GOAL: Every line holding the string "this" should be gathered.

(3D scene scripts)
============

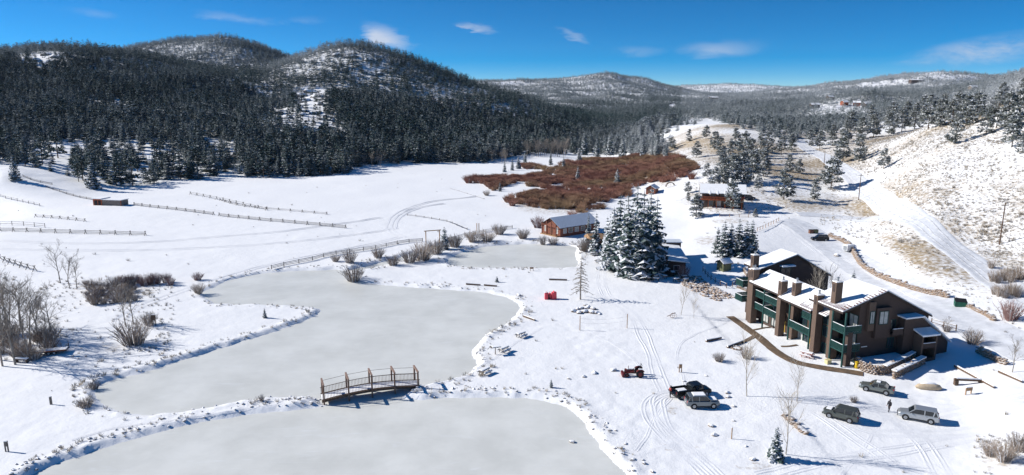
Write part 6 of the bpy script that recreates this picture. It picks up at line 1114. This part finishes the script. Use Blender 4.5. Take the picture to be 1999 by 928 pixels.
q = pick(1313, 621); t = thing('hay_rake', 'small rusty farm implement with spoked wheel in the snow', 'farm implement', q, .3); part('wheel', MB().tube([(.5 * math.cos(a), 0, .5 + .5 * math.sin(a)) for a in np.linspace(0, 6.28, 17)], .04, 5), M_STEEL, t); part('spokes', MB().beam((-.5, 0, .5), (.5, 0, .5), .04, .04).beam((0, 0, 0), (0, 0, 1), .04, .04), M_STEEL, t); part('frame', MB().beam((-1, .4, .3), (.8, .4, .9), .08, .08).beam((-.6, .4, .3), (-.6, -.3, .6), .06, .06), M_STEEL, t); part('tine', MB().tube([(.6, .4, .9), (1.0, .3, .5), (.9, .2, 0)], .03, 4), M_STEEL, t)
q = pick(104, 690); t = thing('flatbed_trailer', 'low flatbed trailer with red rail in the shade of the left grove', 'trailer', q, R(18)); part('deck', MB().b2(-2.2, 2.2, -.95, .95, .5, .62), M_BROWNW, t); part('snow_cap', MB().b2(-2.1, 2.1, -.85, .85, .62, .74), M_SNOW, t, bevel=.05); part('rail', MB().b2(-2.2, 2.2, -1.0, -.94, .62, .8), M_REDW, t); wheels(t, (-.4, .4), .85, .3); part('drawbar', MB().beam((-2.2, 0, .5), (-3.4, 0, .4), .1, .1), M_STEEL, t)
for x in (-2.1, -1, 0, 1, 2.1): part('stake', MB().b2(x - .05, x + .05, .9, .98, .62, 1.3), M_BROWNW, t)
# terrace of logs and fire ring below the walkway
q = pick(1437, 681); t = thing('fire_ring', 'small round stone fire ring with snow at the end of the terrace', 'fire ring', q)
for k in range(10): a = k * .628; vs, fs = ICO1[k % 6]; part('stone', MB().add([(p_[0] * .25 + .75 * math.cos(a), p_[1] * .25 + .75 * math.sin(a), p_[2] * .3 + .15) for p_ in vs], fs), M_TANROCK, t)
part('snow_bed', MB().tube([(0, 0, .05), (0, 0, .16)], .62, 14), M_SNOW, t)

# ---------------------------------------------------------------- people
def person(u, v, rz, label, top, legs_m, pose=0.0, bend=0.0, arm_fwd=.1):
    q = pick(u, v); t = thing('person', label, 'person', q, rz)
    def skin(name, verts, edges, radii, m, sub=2):
        me = bpy.data.meshes.new(name); me.from_pydata(verts, edges, []); o = obj(name, me, t); sk = o.modifiers.new('skin', 'SKIN'); sk.use_smooth_shade = True; o.modifiers.new('sub', 'SUBSURF').levels = sub; o.modifiers['sub'].render_levels = sub
        for i, r_ in enumerate(radii): me.skin_vertices[0].data[i].radius = (r_, r_) if not hasattr(r_, '__len__') else r_; me.skin_vertices[0].data[i].use_root = i == 0
        me.materials.append(m); return o
    st = pose
    V_ = [(0, 0, .95), (bend * .3, 0, 1.18), (bend * .7, 0, 1.42), (bend, 0, 1.54), (bend * 1.1, 0, 1.66), (bend * 1.15 + .02, 0, 1.74),
          (0, .10, .90), (st * .5, .11, .50), (st * .9, .11, .09), (st * .9 + .17, .12, .04), (0, -.10, .90), (-st * .5 + .03, -.11, .50), (-st * 1.0, -.11, .09), (-st * 1.0 + .17, -.12, .04),
          (bend * .7, .20, 1.40), (-arm_fwd * .3, .26, 1.12), (arm_fwd, .25, .90), (bend * .7, -.20, 1.40), (arm_fwd * .3, -.26, 1.12), (arm_fwd * 1.5, -.24, .92)]
    E_ = [(0, 1), (1, 2), (2, 3), (3, 4), (4, 5), (0, 6), (6, 7), (7, 8), (8, 9), (0, 10), (10, 11), (11, 12), (12, 13), (2, 14), (14, 15), (15, 16), (2, 17), (17, 18), (18, 19)]
    rr = [(.15, .12), (.15, .12), (.17, .12), .06, .105, .09, .10, .07, .05, .04, .10, .07, .05, .04, .085, .055, .04, .085, .055, .04]
    skin('body', V_, E_, rr, legs_m)
    J = [V_[i] for i in (0, 1, 2, 14, 15, 16, 17, 18, 19)]; J[0] = (0, 0, .84); skin('jacket', J, [(0, 1), (1, 2), (2, 3), (3, 4), (4, 5), (2, 6), (6, 7), (7, 8)], [(.185, .15), (.18, .145), (.19, .14), .105, .075, .055, .105, .075, .055], top)
    hd = Vector((bend * 1.12, 0, 1.67)); M_SKIN = mat('skin', (.45, .27, .2), .6); fc = MB(); vs, fs = ICO2[0]
    bm = bmesh.new(); bmesh.ops.create_icosphere(bm, subdivisions=2, radius=.1); fc.add([Vector((v_.co.x * .98, v_.co.y * .82, v_.co.z * 1.2)) + hd for v_ in bm.verts], [tuple(x.index for x in f.verts) for f in bm.faces]); bm.free()
    fc.box(hd + Vector((.105, 0, -.01)), (.04, .03, .05)); h_ = part('head', fc, M_SKIN, t, True)
    hr = MB(); bm = bmesh.new(); bmesh.ops.create_icosphere(bm, subdivisions=2, radius=.112); hr.add([Vector((v_.co.x - .018, v_.co.y * .88, max(v_.co.z, -.03) * 1.15 + .02)) + hd for v_ in bm.verts], [tuple(x.index for x in f.verts) for f in bm.faces]); bm.free(); part('cap', hr, mat('dark_cap', (.02, .02, .025), .9), h_)
    for s in (-1, 1): part('eye', MB().box(hd + Vector((.092, s * .035, .02)), (.015, .02, .012)), M_BLACK, h_)
    for i in (16, 19):
        hp = Vector(V_[i]); hm = MB().box(hp + Vector((.02, 0, -.06)), (.05, .085, .10))
        for k in range(4): hm.tube([hp + Vector((.02, -.033 + k * .022, -.10)), hp + Vector((.03, -.033 + k * .022, -.15)), hp + Vector((.05, -.033 + k * .022, -.18 + .006 * (k == 0)))], .010, 5)
        hm.tube([hp + Vector((.04, .03, -.04)), hp + Vector((.08, .03, -.08)), hp + Vector((.085, .025, -.11))], .011, 5); part('hand', hm, M_SKIN, t, True)
M_COAT = mat('dark_coat', (.025, .025, .032), .9); M_JEAN = mat('dark_trousers', (.02, .022, .03), .9); M_REDC = mat('red_jacket', (.36, .07, .06), .85, var=.15)
person(1735, 804, R(200), 'person in dark clothes walking on the snow between two parked cars', M_COAT, M_JEAN, .14)
person(1308, 776, R(10), 'person in a red jacket standing at the tailgate of the black pickup', M_REDC, M_JEAN, .04, .06, .25)

# ---------------------------------------------------------------- thin winter air
me = bpy.data.meshes.new('haze'); B_ = MB().b2(-10500, 10500, -250, 8700, float(GZ.min()) - 1.0, max(float(GZ.max()) + 40, 60.0)); me.from_pydata(B_.v, [], B_.f)
m = bpy.data.materials.new('haze'); m.use_nodes = True; N = m.node_tree.nodes; N.clear(); o_ = N.new('ShaderNodeOutputMaterial'); pv = N.new('ShaderNodeVolumePrincipled'); pv.inputs['Color'].default_value = (.66, .82, 1.0, 1); pv.inputs['Density'].default_value = .00002; pv.inputs['Anisotropy'].default_value = .2
m.node_tree.links.new(pv.outputs[0], o_.inputs['Volume']); me.materials.append(m); tag(obj('haze', me), 'thin bluish winter haze over the valley', 'haze', kind='stuff')
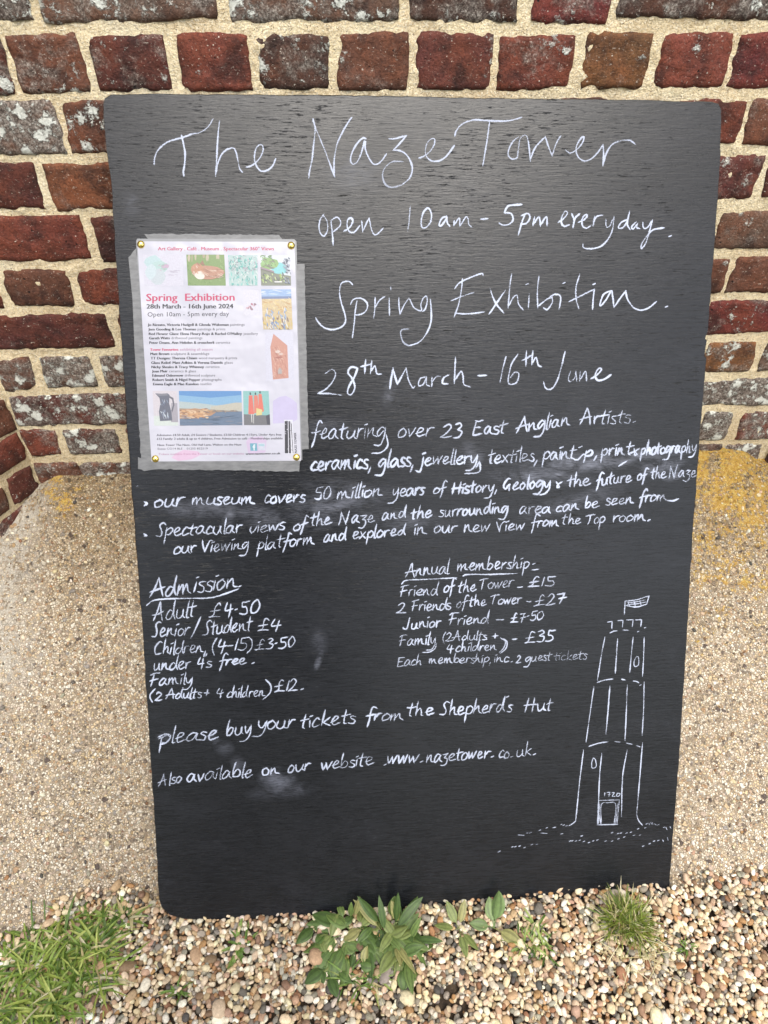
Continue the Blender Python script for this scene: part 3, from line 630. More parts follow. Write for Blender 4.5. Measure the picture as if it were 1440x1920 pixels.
# ---- the writer's small hand, drawn letter by letter: strokes in x-height units
G = {
'a': (1.0, "0.72,0.90 0.40,1.0 0.08,0.50 0.15,0.03 0.45,0.15 0.74,0.88|0.74,0.88 0.70,0.30 0.95,0.02"),
'b': (.85, "0.22,1.95 0.12,0.9 0.08,0.05|0.10,0.35 0.42,0.95 0.72,0.65 0.55,0.10 0.08,0.05"),
'c': (.75, "0.70,0.85 0.42,1.0 0.08,0.45 0.22,0.02 0.72,0.18"),
'd': (1.0, "0.68,0.80 0.35,0.92 0.05,0.35 0.25,0.0 0.62,0.40 0.88,1.95|0.88,1.95 0.76,0.60 0.95,0.02"),
'e': (.85, "0.05,0.38 0.50,0.58 0.62,0.92 0.35,0.98 0.12,0.45 0.30,0.0 0.85,0.25"),
'f': (.75, "0.90,1.75 0.62,1.95 0.42,1.40 0.30,0.20 0.12,-0.75|0.02,0.70 0.40,0.80 0.80,0.92"),
'g': (.90, "0.72,0.88 0.38,1.0 0.05,0.50 0.22,0.08 0.70,0.75|0.76,1.0 0.75,0.0 0.42,-0.85 -0.25,-0.85"),
'h': (.90, "0.25,1.95 0.10,0.0|0.12,0.35 0.48,0.95 0.62,0.60 0.62,0.10 0.85,0.02"),
'i': (.32, "0.15,0.95 0.12,0.02|0.22,1.42 0.24,1.50"),
'j': (.42, "0.25,0.95 0.20,0.0 0.0,-0.75 -0.35,-0.70|0.30,1.45 0.32,1.5"),
'k': (.80, "0.22,1.95 0.10,0.0|0.70,1.0 0.15,0.42|0.15,0.42 0.75,0.0"),
'l': (.32, "0.25,1.95 0.12,0.1 0.30,0.0"),
'm': (1.35, "0.10,0.95 0.08,0.0|0.10,0.35 0.42,0.95 0.50,0.0|0.52,0.35 0.85,0.95 0.95,0.25 1.25,0.02"),
'n': (.95, "0.12,0.95 0.08,0.0|0.10,0.35 0.48,0.95 0.58,0.25 0.92,0.05"),
'o': (.78, "0.45,0.98 0.08,0.60 0.12,0.02 0.50,0.08 0.70,0.60 0.42,0.98"),
'p': (.82, "0.15,0.95 0.05,-0.95|0.12,0.65 0.48,1.0 0.74,0.62 0.48,0.10 0.10,0.12"),
'r': (.68, "0.12,0.95 0.10,0.0|0.12,0.45 0.35,0.90 0.68,0.95"),
's': (.62, "0.58,0.92 0.25,0.98 0.15,0.70 0.52,0.35 0.42,0.0 0.0,0.06"),
't': (.68, "0.38,1.65 0.25,0.20 0.42,0.0|0.0,0.98 0.35,1.05 0.75,1.15"),
'u': (.95, "0.10,0.95 0.10,0.25 0.32,0.0 0.62,0.30 0.74,0.95|0.74,0.95 0.72,0.25 0.92,0.02"),
'v': (.75, "0.05,0.95 0.15,0.5 0.28,0.02|0.28,0.02 0.5,0.5 0.72,1.05"),
'w': (1.1, "0.05,0.95 0.20,0.03|0.20,0.03 0.50,0.85|0.50,0.85 0.66,0.03|0.66,0.03 1.02,1.05"),
'x': (.75, "0.08,0.95 0.35,0.5 0.68,0.0|0.65,1.0 0.3,0.4 0.0,-0.05"),
'y': (.85, "0.10,0.95 0.15,0.35 0.38,0.12 0.70,0.85|0.74,0.98 0.62,-0.15 0.25,-0.85 -0.35,-0.90"),
'z': (.75, "0.08,0.92 0.35,0.95 0.68,0.98|0.68,0.98 0.25,0.45|0.25,0.45 0.62,0.25 0.62,-0.30 0.30,-0.72 -0.15,-0.62"),
'A': (1.25, "0.0,0.0 0.35,0.9 0.62,1.85|0.62,1.85 0.78,0.9 0.98,-0.05|-0.05,0.55 0.45,0.70 1.10,0.85"),
'C': (1.05, "0.95,1.6 0.60,1.80 0.12,0.95 0.25,0.02 0.90,0.12"),
'E': (1.05, "0.25,1.7 0.18,0.9 0.05,0.0|0.10,1.70 0.5,1.70 0.95,1.75|0.15,0.88 0.75,0.95|0.05,0.02 0.45,0.0 0.95,0.12"),
'F': (1.0, "0.38,1.7 0.28,0.9 0.15,0.0|0.0,1.45 0.40,1.65 1.05,1.72|0.0,0.72 0.35,0.85 0.85,0.95"),
'G': (1.1, "0.80,1.45 0.45,1.55 0.08,0.65 0.35,0.15 0.75,0.75|0.78,0.80 0.74,-0.15|0.60,0.65 1.0,0.75"),
'H': (1.2, "0.25,1.8 0.10,0.0|0.92,1.85 0.80,0.0|0.0,0.85 0.5,0.90 1.15,0.98"),
'J': (.9, "0.55,1.7 0.52,0.6 0.30,0.0 -0.05,0.1 -0.1,0.35"),
'N': (1.3, "0.15,1.7 0.10,0.8 0.0,-0.05|0.15,1.7 0.5,0.8 0.82,0.0|0.82,0.0 0.95,0.9 1.15,1.8"),
'S': (.95, "0.95,1.55 0.70,1.75 0.42,1.35 0.60,0.60 0.45,0.05 0.02,0.05"),
'T': (1.2, "0.60,1.65 0.50,0.8 0.40,0.0|0.0,1.45 0.50,1.65 1.20,1.70"),
'V': (1.05, "0.05,1.6 0.25,0.8 0.42,0.0|0.42,0.0 0.6,0.9 0.85,1.55 1.15,1.5"),
'0': (.85, "0.45,1.6 0.10,1.0 0.15,0.05 0.55,0.10 0.78,0.85 0.60,1.55 0.42,1.6"),
'1': (.35, "0.28,1.65 0.2,0.8 0.10,0.0"),
'2': (.95, "0.12,1.3 0.45,1.65 0.70,1.25 0.40,0.5 0.0,0.02|0.0,0.02 0.45,0.0 0.92,0.08"),
'3': (.85, "0.15,1.5 0.50,1.65 0.65,1.3 0.30,0.88|0.30,0.88 0.72,0.65 0.55,0.05 0.02,0.05"),
'4': (.9, "0.35,1.6 0.15,0.65 0.5,0.62 0.88,0.72|0.70,1.35 0.62,0.6 0.55,-0.25"),
'5': (.85, "0.85,1.6 0.5,1.55 0.25,1.5 0.20,0.90|0.20,0.90 0.62,0.85 0.66,0.25 0.35,0.0 0.02,0.08"),
'7': (.9, "0.05,1.45 0.4,1.5 0.75,1.55|0.75,1.55 0.55,0.8 0.35,-0.05|0.2,0.75 0.9,0.85"),
'£': (1.05, "0.85,1.45 0.62,1.65 0.45,1.2 0.38,0.3 0.05,0.0|0.02,0.02 0.4,0.08 0.95,0.05|0.05,0.75 0.80,0.88"),
'(': (.45, "0.42,1.8 0.12,1.0 0.10,0.3 0.35,-0.45"),
')': (.5, "0.02,1.8 0.38,1.2 0.38,0.3 0.0,-0.45"),
'-': (.7, "0.05,0.60 0.35,0.62 0.62,0.66"),
'+': (.8, "0.05,0.55 0.70,0.62|0.42,0.98 0.32,0.15"),
'/': (.6, "0.60,1.9 0.3,0.8 0.05,-0.4"),
'&': (.9, "0.10,0.95 0.30,0.5 0.55,0.05 0.2,0.02 0.35,0.5 0.75,0.98"),
"'": (.2, "0.12,1.95 0.08,1.55"),
',': (.4, "0.22,0.15 0.02,-0.55"),
'.': (.5, "0.30,0.06 0.34,0.10"),
'·': (.5, "0.22,0.75 0.26,0.80"),
' ': (.5, None)}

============

WRITTEN REPLY:
Write part 6 of the bpy script that recreates this picture. It picks up at line 1114. This part finishes the script. Use Blender 4.5. Take the picture to be 1999 by 928 pixels.
Continue the Blender Python script for this scene: part 3, from line 630. More parts follow. Write for Blender 4.5. Measure the picture as if it were 1440x1920 pixels.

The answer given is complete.